CONFORTO Quem sabe, a poltrona ajudará deputados a comparecerem às sessões

POLTRONAS MASSAGEADORAS
O quórum não deverá ser mais um problema na Assembléia Legislativa de Mato Grosso. O expediente lá agora tornou-se uma atividade relaxante. A Assembléia gastou quase R$ 80 mil para comprar, por R$ 3.058 cada uma, poltronas massageadoras para os deputados. As cadeiras que, segundo os parlamentares do Estado, “acomodam melhor” a coluna cervical do que as demais, dispõem de uma tecnologia chamada de indução magnética, que tem a capacidade de ativar a circulação.

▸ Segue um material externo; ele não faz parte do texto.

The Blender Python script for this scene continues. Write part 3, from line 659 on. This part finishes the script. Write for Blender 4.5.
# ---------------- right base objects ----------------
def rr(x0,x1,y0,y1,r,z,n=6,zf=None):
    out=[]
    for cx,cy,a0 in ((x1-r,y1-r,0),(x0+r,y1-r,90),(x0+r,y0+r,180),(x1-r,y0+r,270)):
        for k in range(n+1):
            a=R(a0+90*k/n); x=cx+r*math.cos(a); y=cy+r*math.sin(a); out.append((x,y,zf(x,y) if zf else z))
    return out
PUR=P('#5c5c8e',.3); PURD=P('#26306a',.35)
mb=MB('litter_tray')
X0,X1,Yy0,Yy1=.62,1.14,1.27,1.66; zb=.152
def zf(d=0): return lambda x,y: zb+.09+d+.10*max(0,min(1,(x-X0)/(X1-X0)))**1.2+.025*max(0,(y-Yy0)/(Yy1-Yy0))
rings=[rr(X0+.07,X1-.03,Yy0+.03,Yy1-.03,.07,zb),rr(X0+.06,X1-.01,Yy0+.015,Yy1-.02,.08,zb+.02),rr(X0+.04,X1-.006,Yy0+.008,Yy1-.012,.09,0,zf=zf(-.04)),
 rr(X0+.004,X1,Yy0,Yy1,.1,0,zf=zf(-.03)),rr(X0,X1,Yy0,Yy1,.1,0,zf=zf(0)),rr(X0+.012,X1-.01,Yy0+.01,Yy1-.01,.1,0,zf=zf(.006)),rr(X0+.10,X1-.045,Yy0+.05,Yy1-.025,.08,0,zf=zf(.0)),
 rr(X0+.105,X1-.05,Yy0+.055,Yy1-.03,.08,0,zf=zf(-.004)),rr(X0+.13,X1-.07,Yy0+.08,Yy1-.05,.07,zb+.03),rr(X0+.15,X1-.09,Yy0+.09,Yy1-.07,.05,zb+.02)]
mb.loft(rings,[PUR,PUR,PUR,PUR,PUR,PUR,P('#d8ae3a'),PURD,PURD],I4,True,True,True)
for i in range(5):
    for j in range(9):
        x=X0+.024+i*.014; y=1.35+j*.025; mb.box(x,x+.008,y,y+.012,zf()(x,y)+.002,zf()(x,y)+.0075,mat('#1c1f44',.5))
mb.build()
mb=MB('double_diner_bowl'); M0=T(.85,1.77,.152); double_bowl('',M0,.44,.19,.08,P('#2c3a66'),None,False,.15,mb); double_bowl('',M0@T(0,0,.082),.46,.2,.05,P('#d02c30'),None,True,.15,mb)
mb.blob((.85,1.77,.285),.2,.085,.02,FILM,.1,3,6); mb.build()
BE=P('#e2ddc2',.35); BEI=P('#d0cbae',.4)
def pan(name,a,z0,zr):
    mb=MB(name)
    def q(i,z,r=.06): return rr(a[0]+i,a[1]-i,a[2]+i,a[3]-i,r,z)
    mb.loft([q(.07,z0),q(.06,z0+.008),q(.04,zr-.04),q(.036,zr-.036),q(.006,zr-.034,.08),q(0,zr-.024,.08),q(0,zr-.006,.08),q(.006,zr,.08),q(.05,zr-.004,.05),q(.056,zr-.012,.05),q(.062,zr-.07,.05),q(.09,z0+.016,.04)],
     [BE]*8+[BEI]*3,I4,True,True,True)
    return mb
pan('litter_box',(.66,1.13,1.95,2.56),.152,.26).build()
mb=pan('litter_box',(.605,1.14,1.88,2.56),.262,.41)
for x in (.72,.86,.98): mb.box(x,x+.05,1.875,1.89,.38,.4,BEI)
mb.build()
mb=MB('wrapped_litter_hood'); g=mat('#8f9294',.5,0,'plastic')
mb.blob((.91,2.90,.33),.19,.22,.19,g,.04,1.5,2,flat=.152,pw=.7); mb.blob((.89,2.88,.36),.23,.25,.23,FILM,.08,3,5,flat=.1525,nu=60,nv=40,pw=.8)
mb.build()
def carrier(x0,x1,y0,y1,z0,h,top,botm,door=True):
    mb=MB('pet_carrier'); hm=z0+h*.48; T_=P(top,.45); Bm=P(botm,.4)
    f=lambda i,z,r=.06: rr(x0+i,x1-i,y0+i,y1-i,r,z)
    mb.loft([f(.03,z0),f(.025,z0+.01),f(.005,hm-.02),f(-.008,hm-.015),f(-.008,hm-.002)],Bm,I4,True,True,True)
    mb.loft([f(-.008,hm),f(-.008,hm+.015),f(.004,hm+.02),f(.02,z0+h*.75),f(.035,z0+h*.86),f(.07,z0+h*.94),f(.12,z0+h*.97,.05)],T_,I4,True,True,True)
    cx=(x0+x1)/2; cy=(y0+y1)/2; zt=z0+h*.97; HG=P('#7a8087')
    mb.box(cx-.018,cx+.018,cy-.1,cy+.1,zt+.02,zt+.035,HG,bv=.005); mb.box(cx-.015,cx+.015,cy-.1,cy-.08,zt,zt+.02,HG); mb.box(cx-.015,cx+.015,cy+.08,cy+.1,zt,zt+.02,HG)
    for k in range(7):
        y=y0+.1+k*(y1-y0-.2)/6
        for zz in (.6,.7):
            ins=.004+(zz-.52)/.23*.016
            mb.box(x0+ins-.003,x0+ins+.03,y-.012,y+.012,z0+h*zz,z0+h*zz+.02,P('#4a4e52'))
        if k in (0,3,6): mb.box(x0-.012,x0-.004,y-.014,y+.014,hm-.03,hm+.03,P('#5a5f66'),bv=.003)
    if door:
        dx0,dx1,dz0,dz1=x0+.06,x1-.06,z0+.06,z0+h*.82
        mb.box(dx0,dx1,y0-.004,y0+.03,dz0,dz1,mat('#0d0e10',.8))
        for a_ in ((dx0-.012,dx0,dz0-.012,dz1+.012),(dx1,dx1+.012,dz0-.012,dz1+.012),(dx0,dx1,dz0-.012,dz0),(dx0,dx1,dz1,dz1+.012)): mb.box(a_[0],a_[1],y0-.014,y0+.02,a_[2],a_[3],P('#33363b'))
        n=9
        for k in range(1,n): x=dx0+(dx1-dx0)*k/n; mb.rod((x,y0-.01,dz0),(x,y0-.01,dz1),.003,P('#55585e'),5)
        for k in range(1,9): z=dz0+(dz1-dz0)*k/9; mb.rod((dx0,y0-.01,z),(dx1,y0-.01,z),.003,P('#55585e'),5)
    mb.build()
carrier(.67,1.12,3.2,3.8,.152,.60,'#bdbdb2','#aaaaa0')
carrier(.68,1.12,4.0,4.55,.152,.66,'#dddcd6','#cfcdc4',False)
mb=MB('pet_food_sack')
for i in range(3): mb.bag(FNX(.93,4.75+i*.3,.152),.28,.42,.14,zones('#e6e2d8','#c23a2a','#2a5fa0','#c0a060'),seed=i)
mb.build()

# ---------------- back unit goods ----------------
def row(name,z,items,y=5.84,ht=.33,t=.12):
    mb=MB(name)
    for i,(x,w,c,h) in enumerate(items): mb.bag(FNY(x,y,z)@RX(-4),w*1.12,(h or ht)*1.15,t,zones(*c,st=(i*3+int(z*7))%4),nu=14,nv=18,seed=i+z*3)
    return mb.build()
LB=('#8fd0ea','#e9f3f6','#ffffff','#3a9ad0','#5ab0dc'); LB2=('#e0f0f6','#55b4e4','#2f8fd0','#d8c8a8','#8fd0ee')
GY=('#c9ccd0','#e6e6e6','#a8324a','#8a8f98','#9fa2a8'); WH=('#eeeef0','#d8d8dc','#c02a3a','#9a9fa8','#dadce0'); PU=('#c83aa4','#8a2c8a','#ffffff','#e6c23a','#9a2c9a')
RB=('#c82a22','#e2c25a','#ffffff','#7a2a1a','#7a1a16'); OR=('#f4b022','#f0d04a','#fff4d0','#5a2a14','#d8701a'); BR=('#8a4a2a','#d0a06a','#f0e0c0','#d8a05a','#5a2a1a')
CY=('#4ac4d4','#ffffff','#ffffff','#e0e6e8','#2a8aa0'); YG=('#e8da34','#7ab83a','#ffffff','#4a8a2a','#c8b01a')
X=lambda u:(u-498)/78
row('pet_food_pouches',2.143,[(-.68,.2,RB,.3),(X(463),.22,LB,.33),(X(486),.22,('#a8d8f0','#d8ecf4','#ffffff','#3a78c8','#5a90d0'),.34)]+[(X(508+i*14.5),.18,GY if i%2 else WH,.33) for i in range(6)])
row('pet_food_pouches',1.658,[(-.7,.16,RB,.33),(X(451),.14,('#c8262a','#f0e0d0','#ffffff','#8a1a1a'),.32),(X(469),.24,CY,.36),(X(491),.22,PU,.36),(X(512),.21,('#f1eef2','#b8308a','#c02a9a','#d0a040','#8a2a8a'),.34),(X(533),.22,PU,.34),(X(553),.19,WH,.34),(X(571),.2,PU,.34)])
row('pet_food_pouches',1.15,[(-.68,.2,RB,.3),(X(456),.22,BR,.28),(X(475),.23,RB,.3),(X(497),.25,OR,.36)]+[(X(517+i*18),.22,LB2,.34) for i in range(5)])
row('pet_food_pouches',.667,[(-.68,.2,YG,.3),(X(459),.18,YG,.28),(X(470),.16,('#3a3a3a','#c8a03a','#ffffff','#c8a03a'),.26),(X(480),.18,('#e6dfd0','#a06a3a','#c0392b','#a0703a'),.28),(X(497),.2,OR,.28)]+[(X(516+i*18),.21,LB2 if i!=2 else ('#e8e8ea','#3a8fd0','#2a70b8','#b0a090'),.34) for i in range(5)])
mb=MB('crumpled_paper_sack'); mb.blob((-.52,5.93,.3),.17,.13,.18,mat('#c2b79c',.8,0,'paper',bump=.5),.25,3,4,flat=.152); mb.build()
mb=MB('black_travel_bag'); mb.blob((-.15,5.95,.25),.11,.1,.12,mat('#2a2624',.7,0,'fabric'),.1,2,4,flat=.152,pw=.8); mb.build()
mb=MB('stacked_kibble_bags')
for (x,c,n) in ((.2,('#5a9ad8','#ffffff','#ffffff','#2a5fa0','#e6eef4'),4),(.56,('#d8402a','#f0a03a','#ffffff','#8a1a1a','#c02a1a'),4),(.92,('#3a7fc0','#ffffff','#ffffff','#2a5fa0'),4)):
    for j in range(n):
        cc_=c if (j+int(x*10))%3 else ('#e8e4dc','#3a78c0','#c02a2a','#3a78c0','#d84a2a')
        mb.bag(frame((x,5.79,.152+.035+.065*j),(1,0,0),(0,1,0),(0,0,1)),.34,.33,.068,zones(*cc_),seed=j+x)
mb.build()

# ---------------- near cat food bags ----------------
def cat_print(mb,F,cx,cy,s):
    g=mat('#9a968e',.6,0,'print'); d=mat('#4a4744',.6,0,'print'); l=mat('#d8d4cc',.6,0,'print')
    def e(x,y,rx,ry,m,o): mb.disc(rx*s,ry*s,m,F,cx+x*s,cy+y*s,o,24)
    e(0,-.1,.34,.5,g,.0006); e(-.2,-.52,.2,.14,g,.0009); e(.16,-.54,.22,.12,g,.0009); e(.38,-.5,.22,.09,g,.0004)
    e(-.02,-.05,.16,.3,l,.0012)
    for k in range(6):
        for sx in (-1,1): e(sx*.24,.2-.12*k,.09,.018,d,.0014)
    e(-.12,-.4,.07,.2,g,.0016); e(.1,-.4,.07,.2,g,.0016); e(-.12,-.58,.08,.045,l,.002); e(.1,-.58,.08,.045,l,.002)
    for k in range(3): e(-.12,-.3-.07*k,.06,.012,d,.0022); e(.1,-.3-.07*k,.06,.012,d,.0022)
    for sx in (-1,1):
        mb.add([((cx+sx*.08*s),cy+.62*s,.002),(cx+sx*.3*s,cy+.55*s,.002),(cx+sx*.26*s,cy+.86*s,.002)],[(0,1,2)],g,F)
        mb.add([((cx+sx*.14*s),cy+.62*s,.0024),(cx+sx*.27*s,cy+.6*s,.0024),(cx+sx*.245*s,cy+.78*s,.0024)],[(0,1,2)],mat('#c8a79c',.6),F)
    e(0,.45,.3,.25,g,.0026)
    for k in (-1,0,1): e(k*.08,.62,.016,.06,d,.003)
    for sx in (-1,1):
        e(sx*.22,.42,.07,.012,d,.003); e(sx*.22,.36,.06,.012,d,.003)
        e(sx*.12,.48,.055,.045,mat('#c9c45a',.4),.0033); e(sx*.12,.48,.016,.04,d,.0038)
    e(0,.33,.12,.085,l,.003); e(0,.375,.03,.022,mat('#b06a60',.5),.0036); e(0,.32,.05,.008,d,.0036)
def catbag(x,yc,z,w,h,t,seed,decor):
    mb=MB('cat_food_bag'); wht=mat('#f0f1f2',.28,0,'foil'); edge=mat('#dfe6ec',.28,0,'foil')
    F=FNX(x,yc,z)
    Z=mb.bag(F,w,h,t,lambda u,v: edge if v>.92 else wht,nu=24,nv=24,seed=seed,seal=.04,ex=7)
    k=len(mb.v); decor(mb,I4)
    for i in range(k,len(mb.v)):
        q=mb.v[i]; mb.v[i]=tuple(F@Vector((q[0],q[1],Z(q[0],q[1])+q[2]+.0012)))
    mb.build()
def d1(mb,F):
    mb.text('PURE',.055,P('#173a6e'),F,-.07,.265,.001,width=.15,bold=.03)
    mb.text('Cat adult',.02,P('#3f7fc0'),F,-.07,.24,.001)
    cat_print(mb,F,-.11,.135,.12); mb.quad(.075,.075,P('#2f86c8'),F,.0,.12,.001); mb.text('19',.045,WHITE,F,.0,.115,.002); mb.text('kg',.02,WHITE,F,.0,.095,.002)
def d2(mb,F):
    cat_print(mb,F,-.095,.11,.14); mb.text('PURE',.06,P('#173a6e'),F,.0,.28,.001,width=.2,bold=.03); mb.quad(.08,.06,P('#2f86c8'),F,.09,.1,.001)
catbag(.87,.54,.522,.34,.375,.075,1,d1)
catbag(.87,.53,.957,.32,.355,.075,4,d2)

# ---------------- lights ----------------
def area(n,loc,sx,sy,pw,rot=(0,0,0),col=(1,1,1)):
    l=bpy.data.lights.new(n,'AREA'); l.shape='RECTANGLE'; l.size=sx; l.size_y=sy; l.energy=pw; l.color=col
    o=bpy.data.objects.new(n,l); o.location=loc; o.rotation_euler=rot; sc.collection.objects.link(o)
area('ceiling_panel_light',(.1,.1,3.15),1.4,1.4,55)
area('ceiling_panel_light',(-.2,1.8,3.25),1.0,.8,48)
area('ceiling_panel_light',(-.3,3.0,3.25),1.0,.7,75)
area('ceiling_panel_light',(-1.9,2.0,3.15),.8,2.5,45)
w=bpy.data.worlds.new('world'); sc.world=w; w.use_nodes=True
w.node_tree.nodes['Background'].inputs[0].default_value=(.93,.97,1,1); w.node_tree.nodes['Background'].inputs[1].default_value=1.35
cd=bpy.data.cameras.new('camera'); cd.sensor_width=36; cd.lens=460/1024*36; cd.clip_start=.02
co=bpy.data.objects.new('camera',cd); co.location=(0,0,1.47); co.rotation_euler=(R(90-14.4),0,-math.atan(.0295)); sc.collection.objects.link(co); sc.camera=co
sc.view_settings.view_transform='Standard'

O mecanismo massageador funciona por intermédio de um controle eletrônico e tem o objetivo de aliviar o desconforto lombar daqueles que passam longos períodos do dia sentados. A alegação dos deputados é de que a compra foi “necessária e oportuna”. Necessária porque houve um remanejamento do lote antigo de cadeiras para dois auditórios que costumam abrigar audiências públicas. E oportuna porque a fábrica estava fazendo uma promoção. Como na Assembléia o expediente em plenário só se dá três dias por semana, é possível que com as novas poltronas os deputados possam finalmente se tornar mais assíduos na Casa.